The wave's energy was misdirected, causing it to break prematurely and with lethal force. 'They were trying to recreate the conditions of a deep-sea swell in a controlled environment,' one engineer told me. 'It was a recipe for disaster.
' The documents, obtained from a whistleblower inside the Mexican organising committee, reveal that the event's lead designer had no formal training in hydrodynamics. A former architect with a history of grandiose urban projects, he had reportedly ignored warnings from a junior colleague about the basin's inadequate depth. The whistleblower, speaking on condition of anonymity, said the board of directors was 'focused on the spectacle, not the science.
' Meanwhile, British authorities, alerted by satellite imagery of the wall of water, have dispatched a team of maritime experts to assess the aftermath. 'This is not just a local tragedy. It's a global warning,' said a senior official at the British Maritime and Coastguard Agency.
The official added that the incident could lead to stricter international regulations on such man-made wave events. But for the families of the missing, regulation is cold comfort. In the slums of Xochimilco, where the floodwaters have receded only to leave a layer of viscous mud, they are digging through the debris with their bare hands.

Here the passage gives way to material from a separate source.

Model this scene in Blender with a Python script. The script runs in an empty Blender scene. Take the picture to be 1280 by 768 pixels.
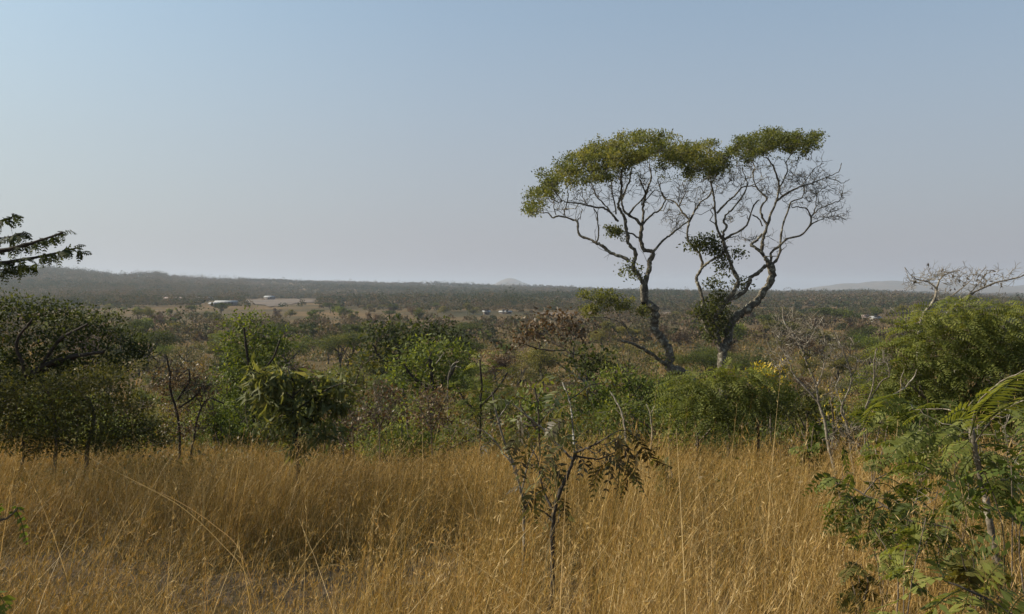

They are not looking for records. They are looking for bodies. This is what happens when power is unchecked, when ambition trumps safety, and when men in suits gamble with the lives of those who can't afford a tie.
The money trail? A consortium of investors who stood to profit from the event's media rights. They are now circling their lawyers, preparing for the inevitable lawsuits.
But no payout will bring back the dead, and no apology will wash the silt from the streets. This is not a story about a wave. It is a story about the arrogance of power, laid bare by a tide of its own making.